Wednesday, November 24, 2010

Postgame Shootaround: Maui Invitational

So last night in Maui turned out completely unlike what I predicted in this space 24 hours ago, as UConn and Kentucky managed to win and provide us a Cal vs. Cal championship game, with Michigan State and Washington playing the consolation game for third place. Without further ado, my musings on the Hawaii hysteria:
  • If you don't know, now you know.
Kemba Walker gave us another superhuman outing with 30 points against the Spartans, limiting point guard counterpart Kalin Lucas to just 10 as Sparty was forced to have Draymond Green carry the team on his back. If you had told me Walker would be averaging 30.3 points per game, I would have called you crazy more than once; but the Bronx native is getting the job done for Jim Calhoun and will have freshman Brandon Knight to contend with tonight.
  • Speaking of freshmen...
Knight isn't even the best first-year guy on his own team. That honor is befallen upon Terrence Jones, whose 16 points and 17 rebounds helped Kentucky defeat Washington to advance to meet the Huskies. Jones continues to average a double-double in each contest, with his last one coming against a team he almost ended up playing for had it not been for a last-minute change of heart that saw him take his game to Lexington in an attempt to bring the Wildcats their first national championship since 1998.
  • The players may change, but the results remain the same.
I once again have to take a line from my friend and former colleague Joe Benigno, who has used this tag in many WFAN rants about his beloved New York Jets, because it applies to John Calipari. For all the great talent Calipari recruits on an annual basis, (even though most of it leaves for the NBA in that same time period) one thing has remained an unfortunate constant for Coach Cal: Free throw line inefficiency. The Wildcats could have beaten Washington by double digits if they made foul shots down the stretch as opposed to the 72-67 final margin. However, in typical Calipari team fashion, foul shooting down the stretch almost doomed the Wildcats in much the same manner that it cost Calipari's Memphis team the national championship back in 2008.
  • So who wins tonight?
First off, Michigan State actually gets off easy playing Washington in the third place game, as Kentucky (despite their charity stripe shortcomings) would have been a tougher and much harder to predict matchup for the Spartans. Tom Izzo needs only to focus on Isaiah Thomas and Matthew Bryan-Amaning even though Lorenzo Romar spreads the love, as noted by his five players averaging more than 10 points a contest. Where outside shooting was key for Sparty last night, tonight the biggest determining factor is guard play. Kalin Lucas needs to step up and show the world the player he has become over the last three years as opposed to the lackluster 10-point effort against UConn. Michigan State will win, but Washington will make the Spartans earn it.

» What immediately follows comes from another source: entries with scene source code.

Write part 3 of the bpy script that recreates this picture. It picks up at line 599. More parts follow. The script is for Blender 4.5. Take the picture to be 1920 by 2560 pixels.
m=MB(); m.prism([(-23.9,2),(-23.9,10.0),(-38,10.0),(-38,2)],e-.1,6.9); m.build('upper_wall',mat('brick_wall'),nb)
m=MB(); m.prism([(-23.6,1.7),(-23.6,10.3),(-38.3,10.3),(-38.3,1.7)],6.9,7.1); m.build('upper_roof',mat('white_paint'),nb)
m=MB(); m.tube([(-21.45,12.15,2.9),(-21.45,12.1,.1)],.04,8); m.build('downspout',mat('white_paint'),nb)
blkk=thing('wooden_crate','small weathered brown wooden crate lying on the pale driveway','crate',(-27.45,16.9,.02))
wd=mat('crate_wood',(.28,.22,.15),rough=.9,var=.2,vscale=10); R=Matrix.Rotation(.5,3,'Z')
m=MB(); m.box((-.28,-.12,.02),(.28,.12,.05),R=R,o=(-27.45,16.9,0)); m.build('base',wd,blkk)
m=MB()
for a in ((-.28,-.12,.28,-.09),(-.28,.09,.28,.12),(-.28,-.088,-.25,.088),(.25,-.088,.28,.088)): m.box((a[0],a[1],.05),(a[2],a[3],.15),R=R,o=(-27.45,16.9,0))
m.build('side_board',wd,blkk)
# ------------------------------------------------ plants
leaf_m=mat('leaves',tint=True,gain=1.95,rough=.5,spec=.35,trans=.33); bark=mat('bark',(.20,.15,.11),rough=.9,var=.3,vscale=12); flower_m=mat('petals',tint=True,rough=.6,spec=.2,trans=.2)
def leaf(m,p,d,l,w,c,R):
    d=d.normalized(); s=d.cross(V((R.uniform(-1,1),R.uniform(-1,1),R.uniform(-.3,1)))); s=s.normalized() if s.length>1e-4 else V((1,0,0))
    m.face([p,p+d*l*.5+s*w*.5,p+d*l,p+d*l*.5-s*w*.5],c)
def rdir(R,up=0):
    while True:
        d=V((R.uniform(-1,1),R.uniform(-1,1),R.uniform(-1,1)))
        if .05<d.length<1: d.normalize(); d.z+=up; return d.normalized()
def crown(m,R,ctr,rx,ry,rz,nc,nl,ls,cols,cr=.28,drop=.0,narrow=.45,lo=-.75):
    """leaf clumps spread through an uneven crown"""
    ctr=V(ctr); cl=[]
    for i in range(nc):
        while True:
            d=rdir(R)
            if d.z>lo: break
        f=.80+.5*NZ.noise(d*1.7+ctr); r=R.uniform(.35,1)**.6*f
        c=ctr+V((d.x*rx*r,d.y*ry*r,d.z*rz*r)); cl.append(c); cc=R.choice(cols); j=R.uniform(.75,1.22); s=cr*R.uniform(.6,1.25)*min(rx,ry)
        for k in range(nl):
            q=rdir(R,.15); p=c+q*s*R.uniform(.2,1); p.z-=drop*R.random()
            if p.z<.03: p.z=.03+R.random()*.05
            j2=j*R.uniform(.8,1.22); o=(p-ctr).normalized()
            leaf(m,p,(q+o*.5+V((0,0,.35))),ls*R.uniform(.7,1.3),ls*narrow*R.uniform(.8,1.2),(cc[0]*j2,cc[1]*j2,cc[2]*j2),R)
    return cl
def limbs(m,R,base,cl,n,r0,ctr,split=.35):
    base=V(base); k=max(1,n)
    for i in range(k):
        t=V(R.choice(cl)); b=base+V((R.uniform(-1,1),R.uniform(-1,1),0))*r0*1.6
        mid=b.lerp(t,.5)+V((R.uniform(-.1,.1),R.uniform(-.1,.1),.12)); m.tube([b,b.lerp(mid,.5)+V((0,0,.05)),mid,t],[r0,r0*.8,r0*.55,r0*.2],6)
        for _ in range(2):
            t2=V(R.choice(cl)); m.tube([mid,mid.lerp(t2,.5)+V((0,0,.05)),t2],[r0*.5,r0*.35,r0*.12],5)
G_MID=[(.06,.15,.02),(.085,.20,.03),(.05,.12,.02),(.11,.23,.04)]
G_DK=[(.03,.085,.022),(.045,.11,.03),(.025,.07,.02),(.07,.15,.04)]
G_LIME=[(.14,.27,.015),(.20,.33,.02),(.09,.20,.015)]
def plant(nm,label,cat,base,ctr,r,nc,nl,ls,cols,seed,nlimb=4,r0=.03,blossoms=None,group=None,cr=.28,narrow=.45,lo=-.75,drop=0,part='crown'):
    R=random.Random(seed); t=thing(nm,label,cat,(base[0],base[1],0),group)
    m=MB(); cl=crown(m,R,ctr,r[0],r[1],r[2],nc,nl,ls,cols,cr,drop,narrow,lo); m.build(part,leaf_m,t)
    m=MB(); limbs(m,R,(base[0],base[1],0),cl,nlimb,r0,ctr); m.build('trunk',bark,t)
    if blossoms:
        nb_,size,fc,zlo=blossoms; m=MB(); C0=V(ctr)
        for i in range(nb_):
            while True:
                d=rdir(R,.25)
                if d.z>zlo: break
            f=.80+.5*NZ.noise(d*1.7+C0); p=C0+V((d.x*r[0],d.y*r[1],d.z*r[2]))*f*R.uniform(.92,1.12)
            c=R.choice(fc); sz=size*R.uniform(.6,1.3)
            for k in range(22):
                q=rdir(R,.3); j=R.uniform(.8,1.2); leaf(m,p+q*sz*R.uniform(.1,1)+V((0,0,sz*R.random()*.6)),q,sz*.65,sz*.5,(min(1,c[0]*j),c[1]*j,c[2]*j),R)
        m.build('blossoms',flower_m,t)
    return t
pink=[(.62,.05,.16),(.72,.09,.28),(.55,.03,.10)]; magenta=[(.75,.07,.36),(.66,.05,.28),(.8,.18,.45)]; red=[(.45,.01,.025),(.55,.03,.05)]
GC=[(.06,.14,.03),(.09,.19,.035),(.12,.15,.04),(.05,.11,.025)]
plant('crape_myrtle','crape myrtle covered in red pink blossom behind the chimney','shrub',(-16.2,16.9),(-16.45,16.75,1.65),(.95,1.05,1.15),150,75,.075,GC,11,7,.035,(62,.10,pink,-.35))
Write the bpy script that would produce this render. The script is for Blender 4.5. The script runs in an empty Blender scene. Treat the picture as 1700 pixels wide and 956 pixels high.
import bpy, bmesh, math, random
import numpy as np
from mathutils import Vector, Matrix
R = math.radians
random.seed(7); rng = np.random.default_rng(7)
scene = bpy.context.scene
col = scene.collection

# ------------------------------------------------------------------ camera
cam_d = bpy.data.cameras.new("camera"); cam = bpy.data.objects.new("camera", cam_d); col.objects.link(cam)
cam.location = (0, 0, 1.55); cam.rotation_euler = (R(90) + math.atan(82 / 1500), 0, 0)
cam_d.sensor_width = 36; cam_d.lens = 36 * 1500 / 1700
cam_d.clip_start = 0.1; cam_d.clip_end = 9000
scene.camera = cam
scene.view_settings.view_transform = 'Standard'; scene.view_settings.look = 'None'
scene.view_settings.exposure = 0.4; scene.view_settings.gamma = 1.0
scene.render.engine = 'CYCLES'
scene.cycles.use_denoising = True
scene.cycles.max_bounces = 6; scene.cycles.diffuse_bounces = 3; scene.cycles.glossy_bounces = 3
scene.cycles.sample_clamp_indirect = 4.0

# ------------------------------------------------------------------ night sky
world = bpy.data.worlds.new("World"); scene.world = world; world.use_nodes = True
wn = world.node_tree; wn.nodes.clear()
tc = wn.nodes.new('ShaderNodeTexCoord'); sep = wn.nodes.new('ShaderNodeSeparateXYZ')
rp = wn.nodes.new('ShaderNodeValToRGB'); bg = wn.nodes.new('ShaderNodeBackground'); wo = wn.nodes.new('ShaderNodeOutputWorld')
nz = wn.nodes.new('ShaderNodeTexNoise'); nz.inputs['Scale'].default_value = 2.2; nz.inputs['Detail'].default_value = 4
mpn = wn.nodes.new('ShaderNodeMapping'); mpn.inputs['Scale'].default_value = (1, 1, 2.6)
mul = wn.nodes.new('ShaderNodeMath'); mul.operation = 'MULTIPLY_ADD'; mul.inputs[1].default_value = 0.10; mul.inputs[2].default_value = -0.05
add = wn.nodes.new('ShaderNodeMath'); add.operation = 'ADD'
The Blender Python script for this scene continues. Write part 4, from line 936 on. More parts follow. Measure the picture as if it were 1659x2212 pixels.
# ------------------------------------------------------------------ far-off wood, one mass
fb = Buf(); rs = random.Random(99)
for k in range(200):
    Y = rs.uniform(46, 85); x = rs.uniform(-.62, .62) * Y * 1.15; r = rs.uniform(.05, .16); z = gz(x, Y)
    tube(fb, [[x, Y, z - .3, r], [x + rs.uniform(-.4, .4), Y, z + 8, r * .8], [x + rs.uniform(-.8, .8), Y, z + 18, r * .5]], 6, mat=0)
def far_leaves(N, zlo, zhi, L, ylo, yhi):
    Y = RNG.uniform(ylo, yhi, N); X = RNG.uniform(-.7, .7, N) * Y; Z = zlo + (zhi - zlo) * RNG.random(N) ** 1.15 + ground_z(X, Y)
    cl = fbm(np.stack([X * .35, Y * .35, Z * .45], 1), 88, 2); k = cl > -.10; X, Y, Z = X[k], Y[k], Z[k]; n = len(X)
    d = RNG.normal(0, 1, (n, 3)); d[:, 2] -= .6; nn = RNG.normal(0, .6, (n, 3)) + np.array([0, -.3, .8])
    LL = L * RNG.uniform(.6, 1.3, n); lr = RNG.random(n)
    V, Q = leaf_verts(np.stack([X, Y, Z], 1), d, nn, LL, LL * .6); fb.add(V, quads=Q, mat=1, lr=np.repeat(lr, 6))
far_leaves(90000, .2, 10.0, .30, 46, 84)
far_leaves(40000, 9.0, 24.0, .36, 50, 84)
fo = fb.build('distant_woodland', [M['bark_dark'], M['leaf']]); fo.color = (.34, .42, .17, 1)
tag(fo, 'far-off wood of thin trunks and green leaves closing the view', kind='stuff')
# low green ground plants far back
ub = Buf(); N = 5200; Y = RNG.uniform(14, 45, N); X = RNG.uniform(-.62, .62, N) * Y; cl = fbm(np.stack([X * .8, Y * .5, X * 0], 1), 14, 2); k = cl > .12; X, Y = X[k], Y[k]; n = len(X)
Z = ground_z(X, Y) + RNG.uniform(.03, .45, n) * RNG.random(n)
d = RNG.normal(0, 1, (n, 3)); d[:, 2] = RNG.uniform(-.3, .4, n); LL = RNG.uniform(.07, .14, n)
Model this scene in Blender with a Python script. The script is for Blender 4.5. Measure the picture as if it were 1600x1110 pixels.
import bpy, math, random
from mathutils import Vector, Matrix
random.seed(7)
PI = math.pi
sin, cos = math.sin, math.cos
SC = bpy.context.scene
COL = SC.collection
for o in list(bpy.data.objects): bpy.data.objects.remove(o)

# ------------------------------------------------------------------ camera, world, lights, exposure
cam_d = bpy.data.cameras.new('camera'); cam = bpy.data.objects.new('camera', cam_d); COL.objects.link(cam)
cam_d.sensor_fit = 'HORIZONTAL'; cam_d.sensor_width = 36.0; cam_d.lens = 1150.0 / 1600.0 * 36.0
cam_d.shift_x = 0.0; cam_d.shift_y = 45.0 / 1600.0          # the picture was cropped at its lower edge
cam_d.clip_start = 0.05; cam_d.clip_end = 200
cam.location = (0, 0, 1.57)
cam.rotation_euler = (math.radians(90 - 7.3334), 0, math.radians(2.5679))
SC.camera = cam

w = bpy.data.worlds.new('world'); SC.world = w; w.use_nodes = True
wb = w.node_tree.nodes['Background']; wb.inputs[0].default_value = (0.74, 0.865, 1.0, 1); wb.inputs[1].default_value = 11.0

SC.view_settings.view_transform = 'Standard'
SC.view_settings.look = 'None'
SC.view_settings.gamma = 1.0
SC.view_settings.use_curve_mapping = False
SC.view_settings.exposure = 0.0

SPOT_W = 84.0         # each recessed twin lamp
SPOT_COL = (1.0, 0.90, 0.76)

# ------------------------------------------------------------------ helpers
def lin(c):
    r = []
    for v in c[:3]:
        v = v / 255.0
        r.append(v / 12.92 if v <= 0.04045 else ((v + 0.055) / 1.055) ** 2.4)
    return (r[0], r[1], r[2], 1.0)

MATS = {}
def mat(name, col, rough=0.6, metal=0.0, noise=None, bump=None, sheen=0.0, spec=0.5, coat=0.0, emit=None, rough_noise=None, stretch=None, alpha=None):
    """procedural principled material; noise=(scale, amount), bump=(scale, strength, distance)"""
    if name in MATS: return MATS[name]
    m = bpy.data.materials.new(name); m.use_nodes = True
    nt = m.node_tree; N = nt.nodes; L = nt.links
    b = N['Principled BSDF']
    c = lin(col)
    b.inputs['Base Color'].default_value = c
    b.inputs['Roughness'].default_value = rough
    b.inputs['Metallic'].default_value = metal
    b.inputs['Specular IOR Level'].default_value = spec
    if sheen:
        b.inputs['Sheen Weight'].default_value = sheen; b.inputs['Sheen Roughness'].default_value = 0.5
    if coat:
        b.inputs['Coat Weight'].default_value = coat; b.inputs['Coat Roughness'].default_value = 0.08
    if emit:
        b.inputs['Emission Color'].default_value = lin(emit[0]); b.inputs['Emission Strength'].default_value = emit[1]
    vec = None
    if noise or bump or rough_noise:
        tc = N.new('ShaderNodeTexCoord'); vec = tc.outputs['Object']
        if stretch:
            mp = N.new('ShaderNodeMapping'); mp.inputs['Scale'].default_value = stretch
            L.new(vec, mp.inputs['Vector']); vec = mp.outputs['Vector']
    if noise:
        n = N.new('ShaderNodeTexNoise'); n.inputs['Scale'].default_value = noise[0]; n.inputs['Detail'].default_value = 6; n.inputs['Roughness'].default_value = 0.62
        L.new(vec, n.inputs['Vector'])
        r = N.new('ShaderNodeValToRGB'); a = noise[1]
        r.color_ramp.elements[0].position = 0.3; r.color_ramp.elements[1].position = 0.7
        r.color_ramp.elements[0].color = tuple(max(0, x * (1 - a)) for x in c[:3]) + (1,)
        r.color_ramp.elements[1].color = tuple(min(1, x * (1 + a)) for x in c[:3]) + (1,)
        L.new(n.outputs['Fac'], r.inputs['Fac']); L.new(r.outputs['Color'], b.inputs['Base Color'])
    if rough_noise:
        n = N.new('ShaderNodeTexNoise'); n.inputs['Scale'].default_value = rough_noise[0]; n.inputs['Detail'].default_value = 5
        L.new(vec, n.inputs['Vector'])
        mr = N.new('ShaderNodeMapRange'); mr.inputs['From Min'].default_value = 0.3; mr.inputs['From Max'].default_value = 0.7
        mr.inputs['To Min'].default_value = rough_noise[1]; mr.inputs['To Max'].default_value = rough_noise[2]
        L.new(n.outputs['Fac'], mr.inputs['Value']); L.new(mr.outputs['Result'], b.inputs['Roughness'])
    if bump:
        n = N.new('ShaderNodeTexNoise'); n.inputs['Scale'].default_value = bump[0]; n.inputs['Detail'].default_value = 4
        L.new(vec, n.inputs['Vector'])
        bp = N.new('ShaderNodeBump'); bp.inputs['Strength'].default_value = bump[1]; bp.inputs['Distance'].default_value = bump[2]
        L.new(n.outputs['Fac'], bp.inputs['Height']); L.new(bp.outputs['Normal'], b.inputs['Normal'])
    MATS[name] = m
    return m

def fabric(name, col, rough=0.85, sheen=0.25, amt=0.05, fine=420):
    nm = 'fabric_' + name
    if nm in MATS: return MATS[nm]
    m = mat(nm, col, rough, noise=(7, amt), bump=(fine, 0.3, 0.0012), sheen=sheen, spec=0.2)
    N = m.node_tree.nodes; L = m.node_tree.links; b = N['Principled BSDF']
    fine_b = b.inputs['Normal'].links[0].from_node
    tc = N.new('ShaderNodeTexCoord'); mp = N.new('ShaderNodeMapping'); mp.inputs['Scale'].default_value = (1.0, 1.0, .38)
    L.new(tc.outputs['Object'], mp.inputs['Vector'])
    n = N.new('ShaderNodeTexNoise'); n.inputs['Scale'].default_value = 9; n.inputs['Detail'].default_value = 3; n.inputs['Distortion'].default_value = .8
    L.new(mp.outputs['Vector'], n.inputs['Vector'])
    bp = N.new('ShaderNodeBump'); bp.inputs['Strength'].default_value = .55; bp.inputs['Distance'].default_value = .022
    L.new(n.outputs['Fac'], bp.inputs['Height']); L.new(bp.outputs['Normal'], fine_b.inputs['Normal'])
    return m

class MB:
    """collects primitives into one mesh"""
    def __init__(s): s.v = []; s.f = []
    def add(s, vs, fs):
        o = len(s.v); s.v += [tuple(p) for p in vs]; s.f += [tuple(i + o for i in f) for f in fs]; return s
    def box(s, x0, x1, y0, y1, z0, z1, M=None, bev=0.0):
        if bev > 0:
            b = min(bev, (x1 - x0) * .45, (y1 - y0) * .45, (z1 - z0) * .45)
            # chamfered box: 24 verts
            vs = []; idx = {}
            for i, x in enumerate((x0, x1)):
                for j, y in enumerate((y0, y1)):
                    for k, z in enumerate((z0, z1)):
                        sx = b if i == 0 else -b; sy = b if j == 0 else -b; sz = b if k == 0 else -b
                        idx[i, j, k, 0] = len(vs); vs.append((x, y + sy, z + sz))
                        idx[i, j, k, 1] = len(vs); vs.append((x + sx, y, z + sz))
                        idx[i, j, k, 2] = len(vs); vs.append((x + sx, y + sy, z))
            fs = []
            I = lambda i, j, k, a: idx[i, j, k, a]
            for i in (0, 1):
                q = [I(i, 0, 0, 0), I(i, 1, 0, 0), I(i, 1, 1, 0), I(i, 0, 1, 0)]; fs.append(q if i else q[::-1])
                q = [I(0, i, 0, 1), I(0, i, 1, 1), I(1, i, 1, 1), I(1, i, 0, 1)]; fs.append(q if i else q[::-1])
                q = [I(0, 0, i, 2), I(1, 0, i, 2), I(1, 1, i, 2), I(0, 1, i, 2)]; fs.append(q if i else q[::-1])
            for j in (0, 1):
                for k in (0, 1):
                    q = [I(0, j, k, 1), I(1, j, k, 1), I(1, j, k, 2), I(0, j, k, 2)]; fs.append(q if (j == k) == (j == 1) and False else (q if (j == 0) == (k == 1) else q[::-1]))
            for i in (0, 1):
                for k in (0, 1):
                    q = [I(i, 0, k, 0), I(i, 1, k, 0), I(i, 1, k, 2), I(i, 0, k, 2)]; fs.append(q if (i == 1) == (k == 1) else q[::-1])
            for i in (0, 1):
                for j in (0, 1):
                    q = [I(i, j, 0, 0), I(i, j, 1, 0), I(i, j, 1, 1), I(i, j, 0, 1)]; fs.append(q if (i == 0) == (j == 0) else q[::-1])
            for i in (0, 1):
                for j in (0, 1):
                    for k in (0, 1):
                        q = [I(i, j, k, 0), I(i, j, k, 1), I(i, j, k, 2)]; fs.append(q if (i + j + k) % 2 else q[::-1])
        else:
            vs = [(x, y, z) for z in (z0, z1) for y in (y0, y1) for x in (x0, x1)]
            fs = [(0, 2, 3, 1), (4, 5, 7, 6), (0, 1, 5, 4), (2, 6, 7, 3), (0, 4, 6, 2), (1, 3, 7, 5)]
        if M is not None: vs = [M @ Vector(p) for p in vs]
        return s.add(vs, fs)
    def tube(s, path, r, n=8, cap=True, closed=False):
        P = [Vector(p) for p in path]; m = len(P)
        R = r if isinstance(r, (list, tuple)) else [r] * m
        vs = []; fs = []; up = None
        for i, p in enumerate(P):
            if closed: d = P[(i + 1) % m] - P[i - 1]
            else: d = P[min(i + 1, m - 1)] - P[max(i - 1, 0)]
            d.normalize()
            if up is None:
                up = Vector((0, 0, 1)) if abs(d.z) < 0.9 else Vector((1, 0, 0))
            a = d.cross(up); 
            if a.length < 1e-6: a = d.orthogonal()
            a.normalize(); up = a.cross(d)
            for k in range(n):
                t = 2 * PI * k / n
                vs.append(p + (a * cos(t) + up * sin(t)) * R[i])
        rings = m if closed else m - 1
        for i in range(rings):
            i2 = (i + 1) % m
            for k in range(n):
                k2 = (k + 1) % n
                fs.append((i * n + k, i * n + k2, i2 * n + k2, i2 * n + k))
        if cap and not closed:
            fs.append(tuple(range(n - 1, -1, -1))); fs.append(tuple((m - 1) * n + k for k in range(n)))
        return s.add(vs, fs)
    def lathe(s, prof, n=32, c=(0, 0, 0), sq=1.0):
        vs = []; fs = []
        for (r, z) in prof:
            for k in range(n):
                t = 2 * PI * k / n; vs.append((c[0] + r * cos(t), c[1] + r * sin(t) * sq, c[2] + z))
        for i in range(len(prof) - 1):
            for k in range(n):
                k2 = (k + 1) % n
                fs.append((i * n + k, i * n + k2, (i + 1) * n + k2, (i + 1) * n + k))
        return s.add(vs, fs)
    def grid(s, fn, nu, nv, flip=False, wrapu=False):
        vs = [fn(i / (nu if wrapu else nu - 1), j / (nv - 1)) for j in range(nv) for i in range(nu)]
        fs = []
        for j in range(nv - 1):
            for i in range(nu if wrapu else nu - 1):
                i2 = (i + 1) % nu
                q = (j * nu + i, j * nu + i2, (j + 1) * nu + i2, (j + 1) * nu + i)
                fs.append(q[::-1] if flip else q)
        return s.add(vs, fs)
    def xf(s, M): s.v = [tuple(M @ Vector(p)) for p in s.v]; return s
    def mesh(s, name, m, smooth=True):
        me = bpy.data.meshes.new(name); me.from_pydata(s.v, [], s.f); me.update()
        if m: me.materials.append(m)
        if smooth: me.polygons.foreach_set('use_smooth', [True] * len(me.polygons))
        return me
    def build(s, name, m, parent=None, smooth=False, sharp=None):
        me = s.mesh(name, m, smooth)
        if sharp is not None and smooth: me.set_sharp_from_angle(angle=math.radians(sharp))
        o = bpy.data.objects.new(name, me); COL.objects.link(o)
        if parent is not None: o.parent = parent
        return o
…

In the championship, Kentucky has the marquee freshman talent, but they don't have the man who, if the season ended today, would be the Naismith and Wooden Award winner. Expect Kemba Walker to run circles around the Wildcat backcourt tonight. I mentioned UConn is a lot better than people give them credit for, even their own coach. I asked Jim Calhoun last month at Big East media day whether or not UConn would be a "sleeping giant," and he honestly didn't know. Tonight, the giant gets awakened and UConn solidifies themselves as more than just an also-ran, with Calhoun once again getting the better of Calipari in this latest chapter of their storied rivalry.